▸ DATA ENTRIES:
>>>
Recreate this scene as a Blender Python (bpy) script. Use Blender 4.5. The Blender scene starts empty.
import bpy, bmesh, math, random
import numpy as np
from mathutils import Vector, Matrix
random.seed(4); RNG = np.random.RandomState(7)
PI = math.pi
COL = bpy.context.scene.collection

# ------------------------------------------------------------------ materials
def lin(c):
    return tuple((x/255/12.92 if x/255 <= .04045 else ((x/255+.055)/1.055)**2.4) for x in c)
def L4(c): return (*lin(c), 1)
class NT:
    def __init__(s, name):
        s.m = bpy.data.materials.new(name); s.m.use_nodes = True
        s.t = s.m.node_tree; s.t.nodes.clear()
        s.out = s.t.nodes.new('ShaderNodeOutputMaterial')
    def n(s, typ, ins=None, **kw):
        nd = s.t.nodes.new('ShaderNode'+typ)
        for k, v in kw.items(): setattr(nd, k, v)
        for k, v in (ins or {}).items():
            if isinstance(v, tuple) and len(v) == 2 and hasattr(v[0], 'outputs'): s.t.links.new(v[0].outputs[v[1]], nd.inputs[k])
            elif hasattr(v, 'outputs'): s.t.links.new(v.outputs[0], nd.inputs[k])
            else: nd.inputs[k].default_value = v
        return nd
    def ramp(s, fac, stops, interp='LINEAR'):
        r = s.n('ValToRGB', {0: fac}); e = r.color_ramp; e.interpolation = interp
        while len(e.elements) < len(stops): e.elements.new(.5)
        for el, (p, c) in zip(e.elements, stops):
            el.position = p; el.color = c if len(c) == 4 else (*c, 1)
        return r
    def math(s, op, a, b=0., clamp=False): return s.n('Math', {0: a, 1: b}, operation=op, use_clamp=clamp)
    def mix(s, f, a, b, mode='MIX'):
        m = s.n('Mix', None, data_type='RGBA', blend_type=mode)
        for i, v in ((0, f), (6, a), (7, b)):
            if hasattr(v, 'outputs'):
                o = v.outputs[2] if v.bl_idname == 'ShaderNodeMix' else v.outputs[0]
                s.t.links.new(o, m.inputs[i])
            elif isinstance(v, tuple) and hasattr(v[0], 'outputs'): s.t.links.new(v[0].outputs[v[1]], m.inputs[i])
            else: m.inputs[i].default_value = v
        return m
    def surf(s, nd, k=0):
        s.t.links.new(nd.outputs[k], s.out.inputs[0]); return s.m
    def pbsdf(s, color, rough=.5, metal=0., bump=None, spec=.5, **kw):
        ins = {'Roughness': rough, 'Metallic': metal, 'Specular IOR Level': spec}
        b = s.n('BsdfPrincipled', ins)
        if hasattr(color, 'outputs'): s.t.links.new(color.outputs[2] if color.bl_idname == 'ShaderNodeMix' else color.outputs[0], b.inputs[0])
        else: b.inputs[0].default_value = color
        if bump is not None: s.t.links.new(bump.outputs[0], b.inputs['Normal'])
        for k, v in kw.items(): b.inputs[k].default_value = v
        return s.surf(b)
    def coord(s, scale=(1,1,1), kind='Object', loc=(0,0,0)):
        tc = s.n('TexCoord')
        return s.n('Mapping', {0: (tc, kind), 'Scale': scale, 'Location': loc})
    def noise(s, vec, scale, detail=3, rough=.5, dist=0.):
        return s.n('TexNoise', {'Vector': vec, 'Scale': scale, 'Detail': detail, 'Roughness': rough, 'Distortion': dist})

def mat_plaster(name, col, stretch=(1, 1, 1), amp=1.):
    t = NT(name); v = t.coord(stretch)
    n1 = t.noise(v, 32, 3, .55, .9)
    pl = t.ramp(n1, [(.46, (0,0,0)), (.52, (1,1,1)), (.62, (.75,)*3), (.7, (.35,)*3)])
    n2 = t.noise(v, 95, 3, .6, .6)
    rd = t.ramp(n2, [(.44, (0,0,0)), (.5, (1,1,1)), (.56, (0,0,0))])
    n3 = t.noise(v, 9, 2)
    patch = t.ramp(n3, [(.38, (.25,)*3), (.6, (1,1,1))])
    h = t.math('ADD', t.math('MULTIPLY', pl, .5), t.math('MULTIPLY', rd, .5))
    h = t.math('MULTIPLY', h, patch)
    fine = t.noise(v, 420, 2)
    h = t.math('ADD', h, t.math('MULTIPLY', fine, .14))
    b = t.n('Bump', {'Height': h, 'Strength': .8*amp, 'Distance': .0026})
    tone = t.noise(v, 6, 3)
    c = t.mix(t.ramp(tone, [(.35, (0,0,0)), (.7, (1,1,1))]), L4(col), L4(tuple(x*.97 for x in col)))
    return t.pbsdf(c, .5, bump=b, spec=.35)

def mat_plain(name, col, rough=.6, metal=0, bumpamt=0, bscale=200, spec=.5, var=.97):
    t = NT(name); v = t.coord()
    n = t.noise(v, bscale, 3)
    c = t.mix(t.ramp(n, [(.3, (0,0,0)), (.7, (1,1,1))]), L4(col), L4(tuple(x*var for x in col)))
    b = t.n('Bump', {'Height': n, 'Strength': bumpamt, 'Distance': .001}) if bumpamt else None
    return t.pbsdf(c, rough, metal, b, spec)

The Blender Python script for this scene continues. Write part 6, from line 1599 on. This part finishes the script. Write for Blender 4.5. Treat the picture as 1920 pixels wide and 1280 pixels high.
<<<
▸ THE TASK: All of the material above needs to be copied exactly.

▸ RESPONSE TO THE TASK:
Recreate this scene as a Blender Python (bpy) script. Use Blender 4.5. The Blender scene starts empty.
import bpy, bmesh, math, random
import numpy as np
from mathutils import Vector, Matrix
random.seed(4); RNG = np.random.RandomState(7)
PI = math.pi
COL = bpy.context.scene.collection

# ------------------------------------------------------------------ materials
def lin(c):
    return tuple((x/255/12.92 if x/255 <= .04045 else ((x/255+.055)/1.055)**2.4) for x in c)
def L4(c): return (*lin(c), 1)
class NT:
    def __init__(s, name):
        s.m = bpy.data.materials.new(name); s.m.use_nodes = True
        s.t = s.m.node_tree; s.t.nodes.clear()
        s.out = s.t.nodes.new('ShaderNodeOutputMaterial')
    def n(s, typ, ins=None, **kw):
        nd = s.t.nodes.new('ShaderNode'+typ)
        for k, v in kw.items(): setattr(nd, k, v)
        for k, v in (ins or {}).items():
            if isinstance(v, tuple) and len(v) == 2 and hasattr(v[0], 'outputs'): s.t.links.new(v[0].outputs[v[1]], nd.inputs[k])
            elif hasattr(v, 'outputs'): s.t.links.new(v.outputs[0], nd.inputs[k])
            else: nd.inputs[k].default_value = v
        return nd
    def ramp(s, fac, stops, interp='LINEAR'):
        r = s.n('ValToRGB', {0: fac}); e = r.color_ramp; e.interpolation = interp
        while len(e.elements) < len(stops): e.elements.new(.5)
        for el, (p, c) in zip(e.elements, stops):
            el.position = p; el.color = c if len(c) == 4 else (*c, 1)
        return r
    def math(s, op, a, b=0., clamp=False): return s.n('Math', {0: a, 1: b}, operation=op, use_clamp=clamp)
    def mix(s, f, a, b, mode='MIX'):
        m = s.n('Mix', None, data_type='RGBA', blend_type=mode)
        for i, v in ((0, f), (6, a), (7, b)):
            if hasattr(v, 'outputs'):
                o = v.outputs[2] if v.bl_idname == 'ShaderNodeMix' else v.outputs[0]
                s.t.links.new(o, m.inputs[i])
            elif isinstance(v, tuple) and hasattr(v[0], 'outputs'): s.t.links.new(v[0].outputs[v[1]], m.inputs[i])
            else: m.inputs[i].default_value = v
        return m
    def surf(s, nd, k=0):
        s.t.links.new(nd.outputs[k], s.out.inputs[0]); return s.m
    def pbsdf(s, color, rough=.5, metal=0., bump=None, spec=.5, **kw):
        ins = {'Roughness': rough, 'Metallic': metal, 'Specular IOR Level': spec}
        b = s.n('BsdfPrincipled', ins)
        if hasattr(color, 'outputs'): s.t.links.new(color.outputs[2] if color.bl_idname == 'ShaderNodeMix' else color.outputs[0], b.inputs[0])
        else: b.inputs[0].default_value = color
        if bump is not None: s.t.links.new(bump.outputs[0], b.inputs['Normal'])
        for k, v in kw.items(): b.inputs[k].default_value = v
        return s.surf(b)
    def coord(s, scale=(1,1,1), kind='Object', loc=(0,0,0)):
        tc = s.n('TexCoord')
        return s.n('Mapping', {0: (tc, kind), 'Scale': scale, 'Location': loc})
    def noise(s, vec, scale, detail=3, rough=.5, dist=0.):
        return s.n('TexNoise', {'Vector': vec, 'Scale': scale, 'Detail': detail, 'Roughness': rough, 'Distortion': dist})

def mat_plaster(name, col, stretch=(1, 1, 1), amp=1.):
    t = NT(name); v = t.coord(stretch)
    n1 = t.noise(v, 32, 3, .55, .9)
    pl = t.ramp(n1, [(.46, (0,0,0)), (.52, (1,1,1)), (.62, (.75,)*3), (.7, (.35,)*3)])
    n2 = t.noise(v, 95, 3, .6, .6)
    rd = t.ramp(n2, [(.44, (0,0,0)), (.5, (1,1,1)), (.56, (0,0,0))])
    n3 = t.noise(v, 9, 2)
    patch = t.ramp(n3, [(.38, (.25,)*3), (.6, (1,1,1))])
    h = t.math('ADD', t.math('MULTIPLY', pl, .5), t.math('MULTIPLY', rd, .5))
    h = t.math('MULTIPLY', h, patch)
    fine = t.noise(v, 420, 2)
    h = t.math('ADD', h, t.math('MULTIPLY', fine, .14))
    b = t.n('Bump', {'Height': h, 'Strength': .8*amp, 'Distance': .0026})
    tone = t.noise(v, 6, 3)
    c = t.mix(t.ramp(tone, [(.35, (0,0,0)), (.7, (1,1,1))]), L4(col), L4(tuple(x*.97 for x in col)))
    return t.pbsdf(c, .5, bump=b, spec=.35)

def mat_plain(name, col, rough=.6, metal=0, bumpamt=0, bscale=200, spec=.5, var=.97):
    t = NT(name); v = t.coord()
    n = t.noise(v, bscale, 3)
    c = t.mix(t.ramp(n, [(.3, (0,0,0)), (.7, (1,1,1))]), L4(col), L4(tuple(x*var for x in col)))
    b = t.n('Bump', {'Height': n, 'Strength': bumpamt, 'Distance': .001}) if bumpamt else None
    return t.pbsdf(c, rough, metal, b, spec)

The Blender Python script for this scene continues. Write part 6, from line 1599 on. This part finishes the script. Write for Blender 4.5. Treat the picture as 1920 pixels wide and 1280 pixels high.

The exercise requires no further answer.